Exercise directions: Everything from the first line of the data below through the line that contains "from math import radians, pi, sin, cos" should be written out exactly, please, and nothing more; the pictures stay out.

Recorded data:
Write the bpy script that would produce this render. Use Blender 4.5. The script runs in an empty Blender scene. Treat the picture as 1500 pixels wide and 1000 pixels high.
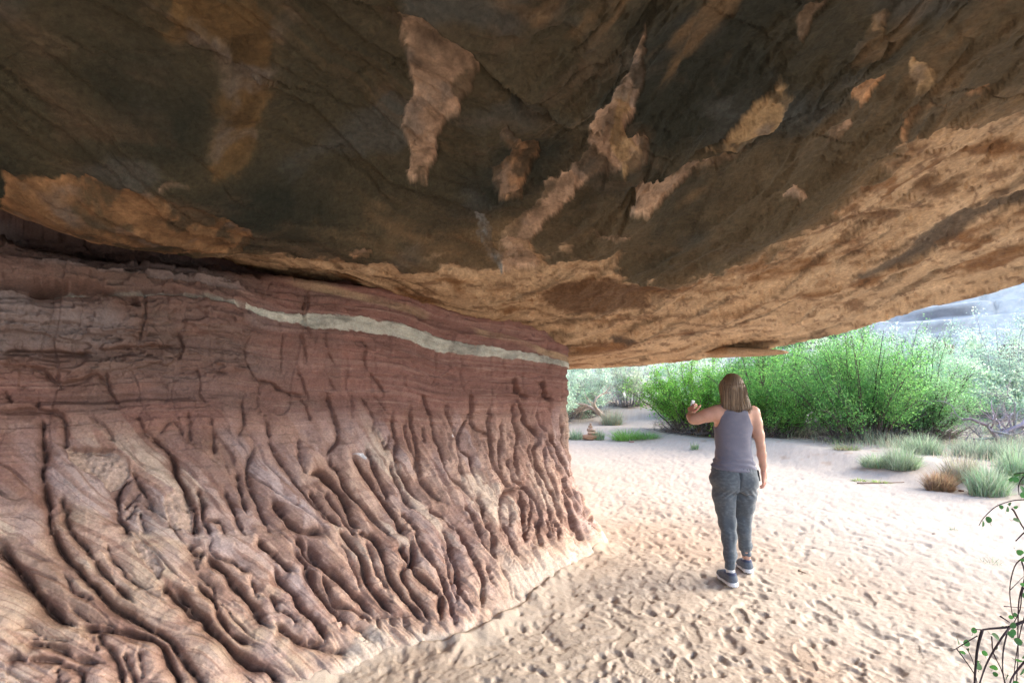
import bpy, math, random
import numpy as np
from math import radians, pi, sin, cos

# ------------------------------------------------------------------ camera, light, exposure
SC = bpy.context.scene
COL = SC.collection
PITCH = math.atan(56 / 750.0)
CAMZ = 1.6
cam_data = bpy.data.cameras.new("camera")
cam = bpy.data.objects.new("camera", cam_data)
COL.objects.link(cam)
cam.location = (0, 0, CAMZ)
cam.rotation_euler = (pi / 2 + PITCH, 0, 0)
cam_data.sensor_width = 36
cam_data.lens = 18
cam_data.clip_start = 0.05
cam_data.clip_end = 2000
SC.camera = cam

SUN_EL, SUN_AZ = 23.0, 80.0            # azimuth measured from +Y towards +X
world = bpy.data.worlds.new("World")
SC.world = world
world.use_nodes = True
wn = world.node_tree
wn.nodes.clear()
wo = wn.nodes.new("ShaderNodeOutputWorld")
wb = wn.nodes.new("ShaderNodeBackground")
sky = wn.nodes.new("ShaderNodeTexSky")
sky.sky_type = 'NISHITA'
sky.sun_disc = False
sky.sun_elevation = radians(SUN_EL)
sky.sun_rotation = radians(SUN_AZ)
sky.air_density = 0.7
sky.dust_density = 3.0
sky.ozone_density = 1.0
wb.inputs["Strength"].default_value = 0.14
wn.links.new(sky.outputs[0], wb.inputs[0])
wn.links.new(wb.outputs[0], wo.inputs[0])

sun_data = bpy.data.lights.new("sun", 'SUN')
sun_data.energy = 0.5
sun_data.angle = radians(75)
sun_data.color = (1.0, 0.95, 0.88)
sun = bpy.data.objects.new("sun", sun_data)
COL.objects.link(sun)
sun.location = (20, 20, 30)
sun.rotation_euler = (radians(90 - SUN_EL), 0, radians(180 - SUN_AZ))
# sun lamp shines along its -Z; rotate so that it comes from azimuth SUN_AZ
from mathutils import Vector
_d = Vector((sin(radians(SUN_AZ)) * cos(radians(SUN_EL)), cos(radians(SUN_AZ)) * cos(radians(SUN_EL)), sin(radians(SUN_EL))))
sun.rotation_euler = _d.to_track_quat('Z', 'Y').to_euler()

vs = SC.view_settings
vs.view_transform = 'Standard'
vs.look = 'None'
vs.exposure = 2.82
vs.gamma = 1.0
vs.use_white_balance = True
vs.white_balance_temperature = 6150
vs.white_balance_tint = 5
vs.use_curve_mapping = False
SC.cycles.max_bounces = 8
SC.cycles.diffuse_bounces = 5
SC.cycles.use_denoising = True

rng = np.random.default_rng(7)
random.seed(7)

# ------------------------------------------------------------------ small maths
_CP, _SP = cos(PITCH), sin(PITCH)

def ray(px, py):
    """direction of the line of sight, scaled so that Y = 1"""
    a, b = (px - 750.0) / 750.0, (500.0 - py) / 750.0
    v = np.array([a, _CP - b * _SP, _SP + b * _CP])
    return v / v[1]

def at(px, py, Y):
    r = ray(px, py) * Y
    return np.array([r[0], r[1], r[2] + CAMZ])

def proj(P):
    x, y, z = P[..., 0], P[..., 1], P[..., 2] - CAMZ
    zc = y * _CP + z * _SP
    yc = -y * _SP + z * _CP
    zc = np.where(zc < 0.05, 0.05, zc)
    return 750 + 750 * x / zc, 500 - 750 * yc / zc

_PERM = np.random.default_rng(11).random(65536).astype(np.float32)

def _h(ix, iy, iz):
    return _PERM[(ix * 73856093 ^ iy * 19349663 ^ iz * 83492791) & 65535]

def noise(x, y, z=None, seed=0):
    """smooth value noise in [-1,1]"""
    x = np.asarray(x, dtype=np.float32); y = np.asarray(y, dtype=np.float32)
    x = x + seed * 17.31; y = y - seed * 9.77
    fx = np.floor(x); fy = np.floor(y)
    ix = fx.astype(np.int64); iy = fy.astype(np.int64)
    u = x - fx; v = y - fy
    u = u * u * u * (u * (u * 6 - 15) + 10); v = v * v * v * (v * (v * 6 - 15) + 10)
    def plane(iz):
        a = _h(ix, iy, iz); b = _h(ix + 1, iy, iz); c = _h(ix, iy + 1, iz); d = _h(ix + 1, iy + 1, iz)
        return (a + (b - a) * u) * (1 - v) + (c + (d - c) * u) * v
    if z is None:
        return plane(np.int64(seed)) * 2 - 1
    z = np.asarray(z, dtype=np.float32) + seed * 3.3
    fz = np.floor(z); iz = fz.astype(np.int64); w = z - fz; w = w * w * (3 - 2 * w)
    return (plane(iz) * (1 - w) + plane(iz + 1) * w) * 2 - 1

def fbm(x, y, z=None, octv=4, seed=0, gain=0.5):
    s = 0; a = 1.0; f = 1.0; t = 0
    for k in range(octv):
        s = s + a * noise(x * f, y * f, None if z is None else z * f, seed + k * 5)
        t += a; a *= gain; f *= 2.03
    return s / t

def sstep(a, b, x):
    t = np.clip((x - a) / (b - a), 0, 1)
    return t * t * (3 - 2 * t)

def lerp(a, b, t):
    return a + (b - a) * t

def mixc(c, col, m):
    """mix colour array c (N,3) towards colour col by mask m (N)"""
    return c + (np.asarray(col, dtype=np.float32) - c) * m[..., None]

def catmull(pts, n):
    p = np.array(pts, dtype=float)
    p = np.vstack([2 * p[0] - p[1], p, 2 * p[-1] - p[-2]])
    out = []
    for i in range(1, len(p) - 2):
        t = np.linspace(0, 1, n, endpoint=False)[:, None]
        a, b, c, d = p[i - 1], p[i], p[i + 1], p[i + 2]
        out.append(0.5 * ((2 * b) + (-a + c) * t + (2 * a - 5 * b + 4 * c - d) * t ** 2 + (-a + 3 * b - 3 * c + d) * t ** 3))
    out.append(p[-2][None])
    return np.vstack(out)

# ------------------------------------------------------------------ mesh helpers
def make_mesh(name, V, F, mat=None, parent=None, colors=None, smooth=True, mats=None, mat_idx=None):
    V = np.asarray(V, dtype=np.float32).reshape(-1, 3)
    groups = F if isinstance(F, list) else [F]
    groups = [np.asarray(g, dtype=np.int32) for g in groups if len(g)]
    me = bpy.data.meshes.new(name)
    me.vertices.add(len(V)); me.vertices.foreach_set("co", V.ravel())
    nl = sum(g.size for g in groups); npoly = sum(len(g) for g in groups)
    me.loops.add(nl); me.polygons.add(npoly)
    me.loops.foreach_set("vertex_index", np.concatenate([g.ravel() for g in groups]))
    st = []; o = 0
    for g in groups:
        st.append(o + np.arange(len(g)) * g.shape[1]); o += g.size
    me.polygons.foreach_set("loop_start", np.concatenate(st).astype(np.int32))
    me.update(calc_edges=True)
    if smooth:
        me.polygons.foreach_set("use_smooth", np.ones(npoly, dtype=bool))
    if colors is not None:
        at_ = me.color_attributes.new("Col", 'FLOAT_COLOR', 'POINT')
        c = np.ones((len(V), 4), dtype=np.float32); c[:, :3] = np.clip(colors, 0, 1)
        at_.data.foreach_set("color", c.ravel())
    if mats:
        for m in mats: me.materials.append(m)
        if mat_idx is not None: me.polygons.foreach_set("material_index", np.asarray(mat_idx, dtype=np.int32))
    elif mat: me.materials.append(mat)
    me.validate()
    ob = bpy.data.objects.new(name, me)
    COL.objects.link(ob)
    if parent is not None: ob.parent = parent
    return ob

def tag(o, label=None, cat=None, group=None, kind=None):
    if label: o["label"] = label
    if cat: o["category"] = cat
    if group: o["group"] = group
    if kind: o["kind"] = kind
    return o

def empty(name, loc, label=None, cat=None, group=None):
    o = bpy.data.objects.new(name, None); COL.objects.link(o)
    o.location = loc
    return tag(o, label, cat, group)

def grid_faces(ni, nj, wrap=False):
    i = np.arange(ni if wrap else ni - 1); j = np.arange(nj - 1)
    I, J = np.meshgrid(i, j, indexing='ij')
    I2 = (I + 1) % ni
    return np.stack([I * nj + J, I2 * nj + J, I2 * nj + J + 1, I * nj + J + 1], -1).reshape(-1, 4)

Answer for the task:
Write the bpy script that would produce this render. Use Blender 4.5. The script runs in an empty Blender scene. Treat the picture as 1500 pixels wide and 1000 pixels high.
import bpy, math, random
import numpy as np
from math import radians, pi, sin, cos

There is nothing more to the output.